Wednesday, March 19, 2025

A Little Background on Swoon '64


The Writing in Time Mysteries feature modern-day amateur detective Tracy Shaw looking into unsolved crimes from the past. I started the Writing in Time Mysteries because of a desire to record the times I grew up in. I might have called them Writing in My Time Mysteries. Maybe I should have. I wanted to set them in the city I grew up in and to tell the story against the backdrop of events—good or bad—that are part of Philadelphia’s social history. Picking the first topic wasn’t hard. Few events united the city like the saga of the 1964 Phillies.

I hoped to create a parallel between the story and the event. If the Phillies had a swoon, the characters needed to experience a swoon as well. Swoon ’64 is not a baseball novel but the action takes place during the fall of 1964, the end of the baseball season, the time of a record-breaking September swoon of the Philadelphia Phillies. 

Why swoon and not slump? From what I can gather, sports teams recover from a slump. But a swoon is terminal. The tournament, the competition, the season is coming to an end and there is no time for recovery. Such was the situation for the 1964 Phillies. Thus, it had to be the same for the characters.

No need for details but at the end of the season with twelve games to play, the Phillies needed one win to clinch the National League Pennant. (There were no playoffs back then.) They lost ten in a row and tied for second place.

Why did I pick this background event? 

I grew up in a family that loved baseball in a city that loved the Phillies.  Or, maybe Philadelphians loved to hate them.

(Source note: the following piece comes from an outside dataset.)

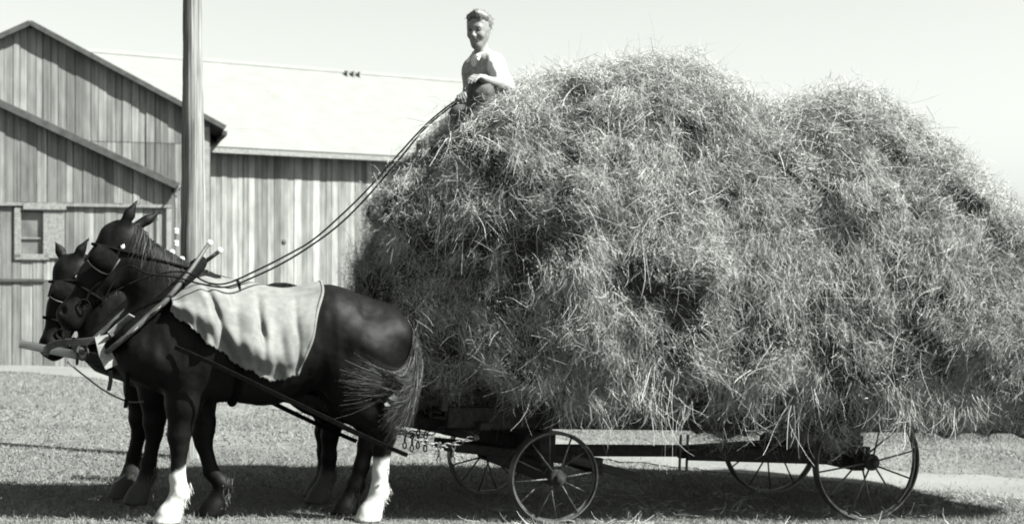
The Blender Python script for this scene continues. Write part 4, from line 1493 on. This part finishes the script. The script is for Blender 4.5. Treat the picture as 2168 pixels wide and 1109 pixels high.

I don’t really know. I was too young to understand the intricacies of the relationship between a city and its team that, for several years in the late 1950s, had a lock on the basement spot in the National League. And, not only did they clinch last place for four years in a row, they did so in a spectacular fashion. In 1961 their record was 47-107-1 and, yes, that is the right order. Win-Loss-Tie.

The memory of the excitement of 1950’s Whiz Kids’ first-place finish was just that, a memory. The hope of revenge for their 4-0 World Series loss to the New York Yankees was fading.

So, I imagine that expectations started to rise when in 1962, after four straight years of finishing 8th in an eight-team league, they climbed into seventh position—in the expanded ten-team league. Their win percentage climbed over 500. Okay, it was 503 but for the first time since 1953, the team posted more results in the win column than in the loss column. I can’t imagine that hope wasn’t high when in 1963, they finished the year in fourth place. For two years in a row their win percentage was over 500 and trending in the right direction.

And then came 1964. A year when it all went wrong. After a season of high hopes, sadness fell over the city. In Swoon ’64, the heartbreak of losing a pennant pales in comparison to the pain felt by the four local families affected by the murder of a twelve-year-old boy on the night of Game 10. The arc is the same for the characters and the Phillies. Swoon ’64 is a murder mystery. 

I like to write traditional mysteries with a puzzle to solve. The answer in this novel is found in the characters who have made critical mistakes, not on the ball-field but in life, and found themselves in a swoon.

Who might like to read Swoon '64? Fans of traditional mysteries anywhere. Philadelphians who like to read books set in their city. Folks from all over who might like to read about the town. Readers interested in life in the mid-1960s. People who like characters who add a little humor to a story. A narrator can entertain without ever forgetting the underlying tragedy. 

Who won't want to read Swoon '64? Anyone looking for blood and guts and violence.